Of the low-pressure dual-fuel engines, two-strokes are said to be less polluting whereas the four-stroke medium-speed engine is the real bad boy. The relatively few spark-ignited gas engines are second on the list of offenders.

The ICCT release accompanying the report quotes another environmental organisation Stand.Earth which is highly critical of the cruise industry and which appears to have singled out Carnival in particular. Kendra Ulrich, Senior Shipping Campaigner at is quoted as saying “Carnival Corporation’s program to increase the number of LNG ships in its global fleet is like jumping out of the oil pot and into the climate-fueled fire. While most of Carnival’s global fleet still burns one of the dirtiest fossil fuels on earth — heavy fuel oil — LNG is far from a solution to its massive climate pollution problem. We urge Carnival to stop fuelling its ships with oil refinery waste and end its investments in climate-disrupting LNG ships. If Carnival wants to be an environmental leader, it must switch to the cleanest fuel available — marine gas oil — and put its investment dollars toward truly zero-emissions technologies”.

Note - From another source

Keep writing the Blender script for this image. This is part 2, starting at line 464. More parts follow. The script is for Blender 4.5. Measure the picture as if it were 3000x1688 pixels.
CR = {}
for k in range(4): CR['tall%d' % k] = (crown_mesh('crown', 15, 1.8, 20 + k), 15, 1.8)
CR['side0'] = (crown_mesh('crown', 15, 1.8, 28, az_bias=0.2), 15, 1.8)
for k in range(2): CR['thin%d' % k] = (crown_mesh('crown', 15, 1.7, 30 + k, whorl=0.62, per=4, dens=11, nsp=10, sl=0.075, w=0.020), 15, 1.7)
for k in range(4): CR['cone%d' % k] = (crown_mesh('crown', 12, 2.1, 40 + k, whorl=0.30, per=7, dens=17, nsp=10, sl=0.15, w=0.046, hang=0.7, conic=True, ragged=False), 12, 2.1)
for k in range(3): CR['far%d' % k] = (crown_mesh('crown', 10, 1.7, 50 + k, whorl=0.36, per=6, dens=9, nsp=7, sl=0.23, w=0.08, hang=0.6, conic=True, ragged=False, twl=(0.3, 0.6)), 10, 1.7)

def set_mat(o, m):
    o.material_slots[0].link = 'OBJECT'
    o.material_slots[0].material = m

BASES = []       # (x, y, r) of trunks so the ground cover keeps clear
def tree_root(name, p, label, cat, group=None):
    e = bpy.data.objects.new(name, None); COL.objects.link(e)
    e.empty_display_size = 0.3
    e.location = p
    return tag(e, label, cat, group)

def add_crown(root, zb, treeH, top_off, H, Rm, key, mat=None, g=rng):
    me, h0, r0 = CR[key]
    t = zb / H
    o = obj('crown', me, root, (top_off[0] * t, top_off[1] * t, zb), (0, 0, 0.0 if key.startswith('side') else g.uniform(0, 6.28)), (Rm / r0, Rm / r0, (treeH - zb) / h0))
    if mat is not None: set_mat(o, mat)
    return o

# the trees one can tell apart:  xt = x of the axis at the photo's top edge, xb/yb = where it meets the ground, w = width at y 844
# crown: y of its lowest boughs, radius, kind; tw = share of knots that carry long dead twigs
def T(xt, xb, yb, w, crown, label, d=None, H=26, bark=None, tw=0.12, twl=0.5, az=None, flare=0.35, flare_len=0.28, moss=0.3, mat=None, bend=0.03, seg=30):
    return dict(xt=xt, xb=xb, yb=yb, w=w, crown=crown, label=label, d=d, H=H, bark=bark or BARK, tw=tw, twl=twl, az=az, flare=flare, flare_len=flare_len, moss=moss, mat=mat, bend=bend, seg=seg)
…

While the report may have some valid points and its central message is given credence by respected scientific voices such as Dr. Elizabeth Lindstad, Chief Scientist at SINTEF Ocean, Maritime Transport who is quoted as saying, “The report shows the need for adopting policies that can reduce the broader GHG emissions of shipping instead of CO2 only, including the well-to-tank emissions of ship fuels. If we fail to include all GHGs and focus only on CO2, we might end up with a large number of ships fulfilling all efficiency requirements, but where the GHG savings are on paper only”.

Seeing both new compliant fuels and LNG coming under attack by environmental groups and their previous condemnation of scrubbers as moving pollution from air to sea – something denied and discounted by some researchers – it is difficult for anyone to understand what fuel if any environmental groups do see as acceptable.

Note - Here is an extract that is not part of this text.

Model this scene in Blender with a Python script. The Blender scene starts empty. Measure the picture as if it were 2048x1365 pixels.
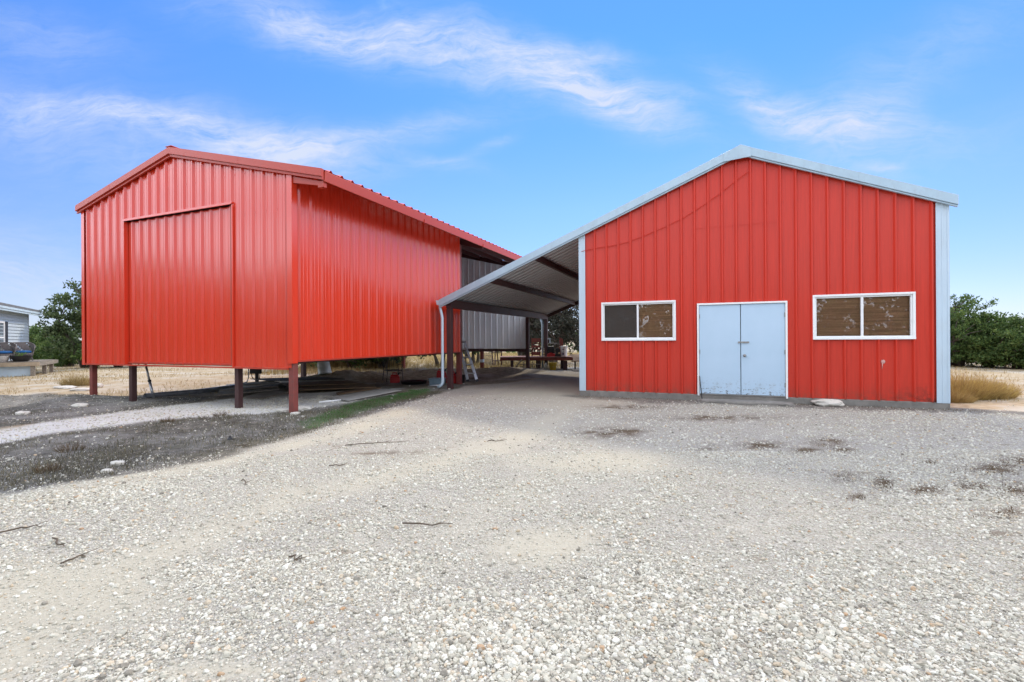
import bpy, math, random
import numpy as np
from mathutils import Vector, Matrix, noise as mnoise

scene = bpy.context.scene
COL = scene.collection
R = math.radians
rng = np.random.default_rng(7)
random.seed(7)

# ------------------------------------------------------------------ camera
CAM_H = 1.5
FPX, CYPX, ROLL = 945.0, 678.33, 0.00625      # focal in 2048-wide pixels, horizon row, roll
cam_d = bpy.data.cameras.new("camera")
cam = bpy.data.objects.new("camera", cam_d); COL.objects.link(cam)
cam_d.sensor_width = 36.0
cam_d.lens = FPX / 2048.0 * 36.0
cam_d.shift_y = -(682.5 - CYPX) / 2048.0
cam_d.clip_start = 0.05; cam_d.clip_end = 3000
cam.matrix_world = Matrix.Translation((0, 0, CAM_H)) @ Matrix.Rotation(R(90), 4, 'X') @ Matrix.Rotation(-ROLL, 4, 'Z')
scene.camera = cam

# ------------------------------------------------------------------ world: daylight sky with thin cirrus
SUN_AZ, SUN_EL = R(17), R(41)                 # azimuth clockwise from +Y
w = bpy.data.worlds.new("World"); scene.world = w; w.use_nodes = True
nt = w.node_tree; N = nt.nodes; L = nt.links
N.clear()
class G:
    """tiny helper for node math"""
    def __init__(s, nt): s.nt = nt
    def n(s, t, **k):
        o = s.nt.nodes.new(t)
        for a, b in k.items(): setattr(o, a, b)
        return o
    def put(s, sock, v):
        if isinstance(v, bpy.types.NodeSocket): s.nt.links.new(v, sock)
        elif v is not None: sock.default_value = v
    def m(s, op, a, b=None, c=None, clamp=False):
        o = s.n('ShaderNodeMath', operation=op, use_clamp=clamp)
        s.put(o.inputs[0], a)
        if b is not None: s.put(o.inputs[1], b)
        if c is not None: s.put(o.inputs[2], c)
        return o.outputs[0]
    def mix(s, f, a, b, blend='MIX'):
        o = s.n('ShaderNodeMix', data_type='RGBA', blend_type=blend)
        s.put(o.inputs[0], f)
        for sock, v in ((o.inputs[6], a), (o.inputs[7], b)):
            if isinstance(v, (tuple, list)) and len(v) == 3: v = (*v, 1)
            s.put(sock, v)
        return o.outputs[2]
    def noise(s, vec, scale, detail=6, rough=.55, dist=0.0):
        o = s.n('ShaderNodeTexNoise')
        s.put(o.inputs['Vector'], vec); o.inputs['Scale'].default_value = scale
        o.inputs['Detail'].default_value = detail; o.inputs['Roughness'].default_value = rough
        o.inputs['Distortion'].default_value = dist
        return o.outputs[0]
    def ramp(s, f, stops, interp='LINEAR'):
        o = s.n('ShaderNodeValToRGB'); o.color_ramp.interpolation = interp
        e = o.color_ramp.elements
        while len(e) < len(stops): e.new(.5)
        for i, (p, c) in enumerate(stops):
            e[i].position = p
            if not isinstance(c, (tuple, list)): c = (c, c, c)
            e[i].color = (*c, 1)
        s.put(o.inputs[0], f)
        return o.outputs[0]
    def maprange(s, v, a, b, c=0., d=1., smooth=False):
        o = s.n('ShaderNodeMapRange', interpolation_type='SMOOTHSTEP' if smooth else 'LINEAR')
        s.put(o.inputs[0], v)
        for i, q in enumerate((a, b, c, d)): s.put(o.inputs[i + 1], q)
        return o.outputs[0]
    def mapping(s, vec, scale=(1, 1, 1), rot=(0, 0, 0), loc=(0, 0, 0)):
        o = s.n('ShaderNodeMapping'); s.put(o.inputs[0], vec)
        o.inputs['Scale'].default_value = scale; o.inputs['Rotation'].default_value = rot; o.inputs['Location'].default_value = loc
        return o.outputs[0]
g = G(nt)
sky = g.n('ShaderNodeTexSky', sky_type='NISHITA', sun_disc=False)
sky.sun_elevation = SUN_EL; sky.sun_rotation = SUN_AZ
sky.air_density = 1.0; sky.dust_density = 0.0; sky.ozone_density = 3.0; sky.altitude = 300
tc = g.n('ShaderNodeTexCoord'); dirv = tc.outputs['Generated']
sep = g.n('ShaderNodeSeparateXYZ'); g.put(sep.inputs[0], dirv)
dx, dy, dz = sep.outputs
SKY_STR = 0.15
elev = g.m('MAXIMUM', dz, 0.0)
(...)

The latest reports both mention MGO as being the cleanest choice to meet 2020 requirements but distillates have previously been a minority choice for the shipping industry with other users – road, rail, power and industry – consuming far more than shipping does. For shipping to switch entirely to distillates would require a doubling of crude oil use at least and all that entails. That too would probably not go down well with environmental groups.

Ironically there is a very high chance that continued attacks of this nature may well have the opposite effect of what would seem to be intended. Rather than restricting or banning any particular fuel or shipping activity in general it may well just persuade national delegations to the IMO to vote for business as usual and forget any future environmental progress.

It should not be forgotten that the IMO is not an all powerful body but one which has to bow to the majority view of sovereign nation states. The damned if you do or damned if you don’t position member states are being forced into could well see many of them decide that membership of the IMO does not serve their countries or populations well and that they would be better if out of it.